● EXTRACTED ENTRIES
--------------------

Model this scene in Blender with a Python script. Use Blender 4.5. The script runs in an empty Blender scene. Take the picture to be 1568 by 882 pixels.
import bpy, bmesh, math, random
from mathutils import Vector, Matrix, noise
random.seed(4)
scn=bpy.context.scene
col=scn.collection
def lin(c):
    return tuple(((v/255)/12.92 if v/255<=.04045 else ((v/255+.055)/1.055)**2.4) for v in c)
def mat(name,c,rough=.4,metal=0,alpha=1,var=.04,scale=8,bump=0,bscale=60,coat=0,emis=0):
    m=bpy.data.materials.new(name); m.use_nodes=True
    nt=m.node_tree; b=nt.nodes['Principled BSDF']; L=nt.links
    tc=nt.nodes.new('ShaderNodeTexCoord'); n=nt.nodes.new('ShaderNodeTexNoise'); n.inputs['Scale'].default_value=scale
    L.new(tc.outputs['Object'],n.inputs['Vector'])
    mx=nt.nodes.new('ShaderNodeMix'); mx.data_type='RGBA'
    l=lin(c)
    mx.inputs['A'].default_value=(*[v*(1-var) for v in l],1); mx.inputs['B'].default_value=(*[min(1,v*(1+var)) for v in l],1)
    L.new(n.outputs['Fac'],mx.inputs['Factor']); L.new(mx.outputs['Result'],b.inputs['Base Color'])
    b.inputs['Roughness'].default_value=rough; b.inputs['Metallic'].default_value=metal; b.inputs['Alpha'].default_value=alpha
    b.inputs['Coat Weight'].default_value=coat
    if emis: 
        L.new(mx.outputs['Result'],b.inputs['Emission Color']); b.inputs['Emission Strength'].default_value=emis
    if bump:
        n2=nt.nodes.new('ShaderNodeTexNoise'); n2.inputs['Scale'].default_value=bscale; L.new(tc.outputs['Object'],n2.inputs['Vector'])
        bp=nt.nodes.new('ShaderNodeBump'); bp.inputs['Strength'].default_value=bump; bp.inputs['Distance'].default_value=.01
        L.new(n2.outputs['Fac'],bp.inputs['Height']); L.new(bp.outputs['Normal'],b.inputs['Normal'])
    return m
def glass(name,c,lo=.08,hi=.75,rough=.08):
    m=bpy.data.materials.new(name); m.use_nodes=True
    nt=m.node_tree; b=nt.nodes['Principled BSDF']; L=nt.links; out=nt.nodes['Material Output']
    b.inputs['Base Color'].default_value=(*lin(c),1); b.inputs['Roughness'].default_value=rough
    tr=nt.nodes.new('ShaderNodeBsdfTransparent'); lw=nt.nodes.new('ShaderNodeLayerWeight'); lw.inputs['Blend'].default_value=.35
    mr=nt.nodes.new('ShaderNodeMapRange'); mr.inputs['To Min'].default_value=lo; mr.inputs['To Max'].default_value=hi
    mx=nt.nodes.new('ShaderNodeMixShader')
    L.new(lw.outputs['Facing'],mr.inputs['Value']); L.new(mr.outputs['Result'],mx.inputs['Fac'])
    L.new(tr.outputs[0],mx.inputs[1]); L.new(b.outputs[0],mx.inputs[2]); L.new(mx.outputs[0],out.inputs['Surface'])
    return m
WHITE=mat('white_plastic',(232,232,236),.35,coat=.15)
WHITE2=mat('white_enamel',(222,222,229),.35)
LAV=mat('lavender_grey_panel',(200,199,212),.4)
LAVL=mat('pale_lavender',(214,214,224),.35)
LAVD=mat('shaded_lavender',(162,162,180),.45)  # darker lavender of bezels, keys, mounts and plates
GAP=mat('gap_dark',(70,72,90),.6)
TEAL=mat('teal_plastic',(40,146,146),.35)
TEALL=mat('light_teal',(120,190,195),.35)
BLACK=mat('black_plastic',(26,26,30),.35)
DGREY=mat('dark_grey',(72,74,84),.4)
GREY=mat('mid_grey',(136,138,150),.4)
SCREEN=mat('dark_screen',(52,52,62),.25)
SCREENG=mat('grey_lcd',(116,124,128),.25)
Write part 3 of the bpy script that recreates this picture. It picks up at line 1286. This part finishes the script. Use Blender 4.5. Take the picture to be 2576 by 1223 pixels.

--------------------

● EXERCISE REQUIREMENTS
Give again the run of lines that opens at the line with "LAV=mat('lavender_grey_panel',(200,199,212),.4)" and closes at the line with "SCREENG=mat('grey_lcd',(116,124,128),.25)", exactly, and only that run.

● COMPLETED EXERCISE
LAV=mat('lavender_grey_panel',(200,199,212),.4)
LAVL=mat('pale_lavender',(214,214,224),.35)
LAVD=mat('shaded_lavender',(162,162,180),.45)  # darker lavender of bezels, keys, mounts and plates
GAP=mat('gap_dark',(70,72,90),.6)
TEAL=mat('teal_plastic',(40,146,146),.35)
TEALL=mat('light_teal',(120,190,195),.35)
BLACK=mat('black_plastic',(26,26,30),.35)
DGREY=mat('dark_grey',(72,74,84),.4)
GREY=mat('mid_grey',(136,138,150),.4)
SCREEN=mat('dark_screen',(52,52,62),.25)
SCREENG=mat('grey_lcd',(116,124,128),.25)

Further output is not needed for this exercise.